> [Written task]:
Reproduce all of the data below without alteration; exclude every picture.

> [Collected data]:
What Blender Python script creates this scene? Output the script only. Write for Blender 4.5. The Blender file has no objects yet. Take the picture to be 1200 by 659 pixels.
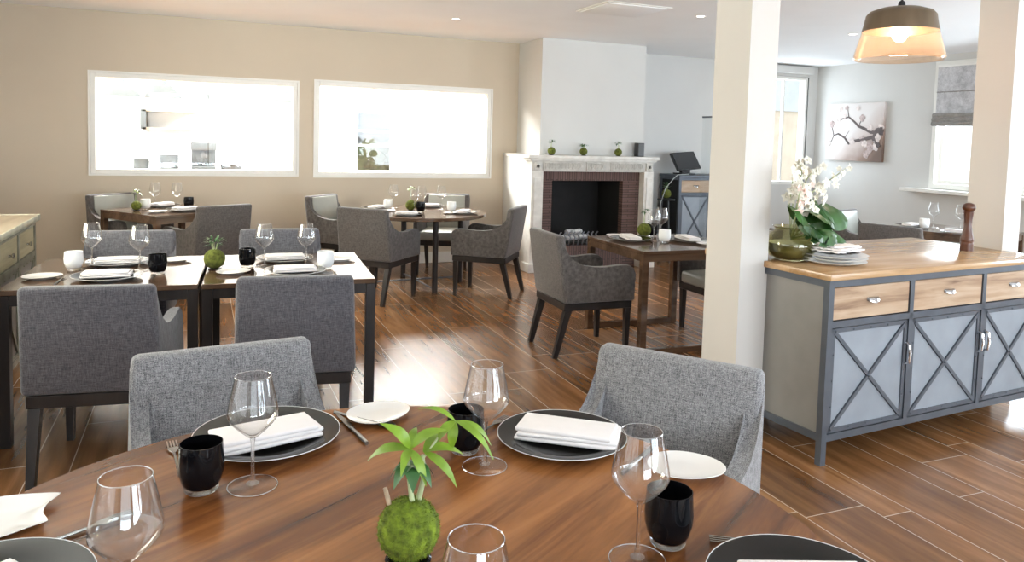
import bpy, bmesh, math, random
from mathutils import Vector, Matrix, Euler, noise
random.seed(7)
PI = math.pi
scene = bpy.context.scene
COL = scene.collection

# ------------------------------------------------------------------ materials
def nm(name):
    m = bpy.data.materials.new(name); m.use_nodes = True
    nt = m.node_tree; nt.nodes.clear()
    return m, nt

def N(nt, t, **kw):
    n = nt.nodes.new(t)
    for k, v in kw.items():
        if k in n.inputs: n.inputs[k].default_value = v
        else: setattr(n, k, v)
    return n

def L(nt, a, ao, b, bi):
    nt.links.new(a.outputs[ao], b.inputs[bi])

def ramp(nt, stops):
    r = nt.nodes.new('ShaderNodeValToRGB')
    e = r.color_ramp.elements
    while len(e) < len(stops): e.new(0.5)
    for i, (p, c) in enumerate(stops):
        e[i].position = p; e[i].color = (c[0], c[1], c[2], 1)
    return r

def math_n(nt, op, a, b=None, c=None):
    n = nt.nodes.new('ShaderNodeMath'); n.operation = op
    for i, v in enumerate((a, b, c)):
        if v is None: continue
        if isinstance(v, (int, float)): n.inputs[i].default_value = v
        else: nt.links.new(v, n.inputs[i])
    return n.outputs[0]

def basic(name, col, rough=0.5, metal=0.0, var=0.08, scale=8.0, bump=0.0, bscale=None, stretch=(1, 1, 1), coat=0.0, spec=0.5, sheen=0.0):
    """principled surface whose colour wanders a little with noise"""
    m, nt = nm(name)
    out = N(nt, 'ShaderNodeOutputMaterial'); p = N(nt, 'ShaderNodeBsdfPrincipled')
    L(nt, p, 0, out, 0)
    tc = N(nt, 'ShaderNodeTexCoord'); mp = N(nt, 'ShaderNodeMapping'); mp.inputs['Scale'].default_value = stretch
    L(nt, tc, 'Object', mp, 0)
    no = N(nt, 'ShaderNodeTexNoise', Scale=scale, Detail=4.0); L(nt, mp, 0, no, 0)
    a = [max(0, c * (1 - var)) for c in col]; b = [min(1, c * (1 + var)) for c in col]
    r = ramp(nt, [(0.3, a), (0.7, b)]); L(nt, no, 0, r, 0); L(nt, r, 0, p, 'Base Color')
    p.inputs['Roughness'].default_value = rough; p.inputs['Metallic'].default_value = metal
    p.inputs['Coat Weight'].default_value = coat; p.inputs['Specular IOR Level'].default_value = spec
    if sheen: p.inputs['Sheen Weight'].default_value = sheen
    if bump:
        n2 = N(nt, 'ShaderNodeTexNoise', Scale=bscale or scale * 6, Detail=5.0); L(nt, mp, 0, n2, 0)
        bp = N(nt, 'ShaderNodeBump', Strength=bump, Distance=0.004); L(nt, n2, 0, bp, 'Height'); L(nt, bp, 0, p, 'Normal')
    return m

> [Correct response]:
What Blender Python script creates this scene? Output the script only. Write for Blender 4.5. The Blender file has no objects yet. Take the picture to be 1200 by 659 pixels.
import bpy, bmesh, math, random
from mathutils import Vector, Matrix, Euler, noise
random.seed(7)
PI = math.pi
scene = bpy.context.scene
COL = scene.collection

# ------------------------------------------------------------------ materials
def nm(name):
    m = bpy.data.materials.new(name); m.use_nodes = True
    nt = m.node_tree; nt.nodes.clear()
    return m, nt

def N(nt, t, **kw):
    n = nt.nodes.new(t)
    for k, v in kw.items():
        if k in n.inputs: n.inputs[k].default_value = v
        else: setattr(n, k, v)
    return n

def L(nt, a, ao, b, bi):
    nt.links.new(a.outputs[ao], b.inputs[bi])

def ramp(nt, stops):
    r = nt.nodes.new('ShaderNodeValToRGB')
    e = r.color_ramp.elements
    while len(e) < len(stops): e.new(0.5)
    for i, (p, c) in enumerate(stops):
        e[i].position = p; e[i].color = (c[0], c[1], c[2], 1)
    return r

def math_n(nt, op, a, b=None, c=None):
    n = nt.nodes.new('ShaderNodeMath'); n.operation = op
    for i, v in enumerate((a, b, c)):
        if v is None: continue
        if isinstance(v, (int, float)): n.inputs[i].default_value = v
        else: nt.links.new(v, n.inputs[i])
    return n.outputs[0]

def basic(name, col, rough=0.5, metal=0.0, var=0.08, scale=8.0, bump=0.0, bscale=None, stretch=(1, 1, 1), coat=0.0, spec=0.5, sheen=0.0):
    """principled surface whose colour wanders a little with noise"""
    m, nt = nm(name)
    out = N(nt, 'ShaderNodeOutputMaterial'); p = N(nt, 'ShaderNodeBsdfPrincipled')
    L(nt, p, 0, out, 0)
    tc = N(nt, 'ShaderNodeTexCoord'); mp = N(nt, 'ShaderNodeMapping'); mp.inputs['Scale'].default_value = stretch
    L(nt, tc, 'Object', mp, 0)
    no = N(nt, 'ShaderNodeTexNoise', Scale=scale, Detail=4.0); L(nt, mp, 0, no, 0)
    a = [max(0, c * (1 - var)) for c in col]; b = [min(1, c * (1 + var)) for c in col]
    r = ramp(nt, [(0.3, a), (0.7, b)]); L(nt, no, 0, r, 0); L(nt, r, 0, p, 'Base Color')
    p.inputs['Roughness'].default_value = rough; p.inputs['Metallic'].default_value = metal
    p.inputs['Coat Weight'].default_value = coat; p.inputs['Specular IOR Level'].default_value = spec
    if sheen: p.inputs['Sheen Weight'].default_value = sheen
    if bump:
        n2 = N(nt, 'ShaderNodeTexNoise', Scale=bscale or scale * 6, Detail=5.0); L(nt, mp, 0, n2, 0)
        bp = N(nt, 'ShaderNodeBump', Strength=bump, Distance=0.004); L(nt, n2, 0, bp, 'Height'); L(nt, bp, 0, p, 'Normal')
    return m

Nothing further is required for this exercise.